__AIM OF THE TASK__
Exactly the lines from the one containing "Keep writing the" through the final line of the listing are to be retyped, and nothing more.
------ RECORDS SHOWN ------
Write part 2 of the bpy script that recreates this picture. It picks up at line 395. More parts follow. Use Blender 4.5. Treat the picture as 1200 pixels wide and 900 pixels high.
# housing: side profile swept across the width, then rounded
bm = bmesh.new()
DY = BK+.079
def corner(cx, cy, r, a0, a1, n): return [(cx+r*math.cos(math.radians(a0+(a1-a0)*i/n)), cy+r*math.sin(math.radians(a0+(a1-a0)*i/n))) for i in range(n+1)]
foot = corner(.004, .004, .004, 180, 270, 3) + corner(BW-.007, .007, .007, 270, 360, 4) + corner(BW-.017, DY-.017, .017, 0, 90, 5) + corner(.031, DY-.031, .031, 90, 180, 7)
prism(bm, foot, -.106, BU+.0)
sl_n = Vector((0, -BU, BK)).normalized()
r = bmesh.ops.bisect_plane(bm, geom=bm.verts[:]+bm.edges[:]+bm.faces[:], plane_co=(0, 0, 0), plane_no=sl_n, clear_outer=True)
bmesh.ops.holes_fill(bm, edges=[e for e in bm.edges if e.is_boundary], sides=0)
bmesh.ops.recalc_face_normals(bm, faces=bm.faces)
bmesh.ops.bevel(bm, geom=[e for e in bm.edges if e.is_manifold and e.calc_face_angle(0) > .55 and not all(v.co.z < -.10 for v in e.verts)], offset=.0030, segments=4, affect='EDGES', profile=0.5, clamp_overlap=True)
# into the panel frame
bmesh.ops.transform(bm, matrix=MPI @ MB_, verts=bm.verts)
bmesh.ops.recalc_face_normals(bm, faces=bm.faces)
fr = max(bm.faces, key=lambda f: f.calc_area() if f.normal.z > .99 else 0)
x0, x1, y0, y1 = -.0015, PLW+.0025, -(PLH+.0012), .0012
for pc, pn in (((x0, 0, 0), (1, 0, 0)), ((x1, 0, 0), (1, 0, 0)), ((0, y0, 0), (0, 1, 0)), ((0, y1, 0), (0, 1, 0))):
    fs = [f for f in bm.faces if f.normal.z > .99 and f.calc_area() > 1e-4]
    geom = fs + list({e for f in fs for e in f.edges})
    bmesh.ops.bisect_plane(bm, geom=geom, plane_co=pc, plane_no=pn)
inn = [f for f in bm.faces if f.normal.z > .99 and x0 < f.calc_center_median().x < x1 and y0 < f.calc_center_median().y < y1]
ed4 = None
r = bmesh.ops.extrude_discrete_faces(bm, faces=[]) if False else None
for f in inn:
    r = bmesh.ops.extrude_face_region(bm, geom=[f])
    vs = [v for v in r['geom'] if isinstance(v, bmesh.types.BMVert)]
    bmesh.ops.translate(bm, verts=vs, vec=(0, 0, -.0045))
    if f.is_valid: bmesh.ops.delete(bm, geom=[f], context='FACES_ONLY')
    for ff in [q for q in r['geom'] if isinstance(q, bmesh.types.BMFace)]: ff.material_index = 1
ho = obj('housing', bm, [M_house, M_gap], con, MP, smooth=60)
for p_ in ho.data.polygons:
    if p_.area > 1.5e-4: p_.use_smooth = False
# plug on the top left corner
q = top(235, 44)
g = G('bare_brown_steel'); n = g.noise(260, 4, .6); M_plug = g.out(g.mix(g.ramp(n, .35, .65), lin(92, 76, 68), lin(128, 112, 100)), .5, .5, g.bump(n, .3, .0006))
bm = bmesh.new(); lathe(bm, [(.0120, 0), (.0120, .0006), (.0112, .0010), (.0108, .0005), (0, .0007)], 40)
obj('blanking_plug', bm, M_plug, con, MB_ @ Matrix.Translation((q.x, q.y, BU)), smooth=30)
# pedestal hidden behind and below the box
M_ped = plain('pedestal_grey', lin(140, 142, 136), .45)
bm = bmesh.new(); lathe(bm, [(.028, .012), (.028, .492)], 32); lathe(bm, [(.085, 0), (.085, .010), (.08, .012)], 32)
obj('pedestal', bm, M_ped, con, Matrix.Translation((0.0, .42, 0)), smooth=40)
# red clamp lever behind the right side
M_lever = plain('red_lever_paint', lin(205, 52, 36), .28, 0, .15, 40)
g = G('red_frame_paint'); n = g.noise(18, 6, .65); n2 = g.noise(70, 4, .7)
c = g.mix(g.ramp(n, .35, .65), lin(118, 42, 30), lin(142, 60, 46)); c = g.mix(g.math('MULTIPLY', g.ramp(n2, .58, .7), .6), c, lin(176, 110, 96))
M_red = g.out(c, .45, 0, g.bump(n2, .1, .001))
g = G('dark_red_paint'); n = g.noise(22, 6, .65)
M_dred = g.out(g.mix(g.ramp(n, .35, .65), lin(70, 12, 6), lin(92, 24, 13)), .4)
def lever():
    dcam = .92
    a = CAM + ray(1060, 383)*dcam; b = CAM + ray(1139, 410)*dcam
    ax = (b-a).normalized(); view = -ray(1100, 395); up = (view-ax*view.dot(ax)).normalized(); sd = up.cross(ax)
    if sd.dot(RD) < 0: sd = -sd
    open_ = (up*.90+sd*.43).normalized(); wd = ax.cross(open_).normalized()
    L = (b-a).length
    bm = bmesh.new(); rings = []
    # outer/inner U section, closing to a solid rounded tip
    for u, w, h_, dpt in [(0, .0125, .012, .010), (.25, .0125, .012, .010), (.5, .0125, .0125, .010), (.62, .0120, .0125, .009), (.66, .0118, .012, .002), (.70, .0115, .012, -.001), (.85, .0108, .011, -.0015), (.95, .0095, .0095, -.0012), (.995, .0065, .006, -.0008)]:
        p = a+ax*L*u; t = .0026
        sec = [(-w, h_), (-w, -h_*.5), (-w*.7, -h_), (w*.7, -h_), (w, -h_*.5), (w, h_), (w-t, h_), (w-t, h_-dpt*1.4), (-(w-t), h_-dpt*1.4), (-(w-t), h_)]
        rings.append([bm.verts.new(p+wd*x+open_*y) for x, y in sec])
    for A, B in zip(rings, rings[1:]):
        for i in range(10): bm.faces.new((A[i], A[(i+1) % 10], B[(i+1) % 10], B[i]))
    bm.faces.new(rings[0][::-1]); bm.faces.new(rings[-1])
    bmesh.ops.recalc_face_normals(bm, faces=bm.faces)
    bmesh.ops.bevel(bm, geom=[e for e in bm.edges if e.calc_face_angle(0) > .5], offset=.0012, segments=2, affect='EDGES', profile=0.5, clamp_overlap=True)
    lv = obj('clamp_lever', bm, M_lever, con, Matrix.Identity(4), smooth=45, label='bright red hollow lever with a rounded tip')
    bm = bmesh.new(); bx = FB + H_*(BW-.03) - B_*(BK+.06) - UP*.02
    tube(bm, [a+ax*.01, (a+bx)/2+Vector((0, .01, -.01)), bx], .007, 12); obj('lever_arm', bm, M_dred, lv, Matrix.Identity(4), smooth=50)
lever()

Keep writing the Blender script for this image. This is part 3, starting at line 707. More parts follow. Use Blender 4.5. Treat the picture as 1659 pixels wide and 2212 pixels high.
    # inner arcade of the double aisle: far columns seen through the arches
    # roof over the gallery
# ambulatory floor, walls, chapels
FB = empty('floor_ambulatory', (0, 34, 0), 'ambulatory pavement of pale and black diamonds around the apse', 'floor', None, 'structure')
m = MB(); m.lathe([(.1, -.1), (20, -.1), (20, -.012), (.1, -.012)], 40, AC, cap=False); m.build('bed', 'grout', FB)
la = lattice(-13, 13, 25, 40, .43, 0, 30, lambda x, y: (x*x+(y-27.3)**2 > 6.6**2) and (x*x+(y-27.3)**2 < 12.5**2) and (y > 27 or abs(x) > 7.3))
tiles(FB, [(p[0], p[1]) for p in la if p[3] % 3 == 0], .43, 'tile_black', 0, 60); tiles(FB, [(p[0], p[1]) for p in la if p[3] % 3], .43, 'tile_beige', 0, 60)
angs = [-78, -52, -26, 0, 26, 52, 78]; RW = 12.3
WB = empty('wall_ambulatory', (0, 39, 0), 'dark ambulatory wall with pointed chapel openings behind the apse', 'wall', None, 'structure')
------
__WORKED SOLUTION__
Keep writing the Blender script for this image. This is part 3, starting at line 707. More parts follow. Use Blender 4.5. Treat the picture as 1659 pixels wide and 2212 pixels high.
    # inner arcade of the double aisle: far columns seen through the arches
    # roof over the gallery
# ambulatory floor, walls, chapels
FB = empty('floor_ambulatory', (0, 34, 0), 'ambulatory pavement of pale and black diamonds around the apse', 'floor', None, 'structure')
m = MB(); m.lathe([(.1, -.1), (20, -.1), (20, -.012), (.1, -.012)], 40, AC, cap=False); m.build('bed', 'grout', FB)
la = lattice(-13, 13, 25, 40, .43, 0, 30, lambda x, y: (x*x+(y-27.3)**2 > 6.6**2) and (x*x+(y-27.3)**2 < 12.5**2) and (y > 27 or abs(x) > 7.3))
tiles(FB, [(p[0], p[1]) for p in la if p[3] % 3 == 0], .43, 'tile_black', 0, 60); tiles(FB, [(p[0], p[1]) for p in la if p[3] % 3], .43, 'tile_beige', 0, 60)
angs = [-78, -52, -26, 0, 26, 52, 78]; RW = 12.3
WB = empty('wall_ambulatory', (0, 39, 0), 'dark ambulatory wall with pointed chapel openings behind the apse', 'wall', None, 'structure')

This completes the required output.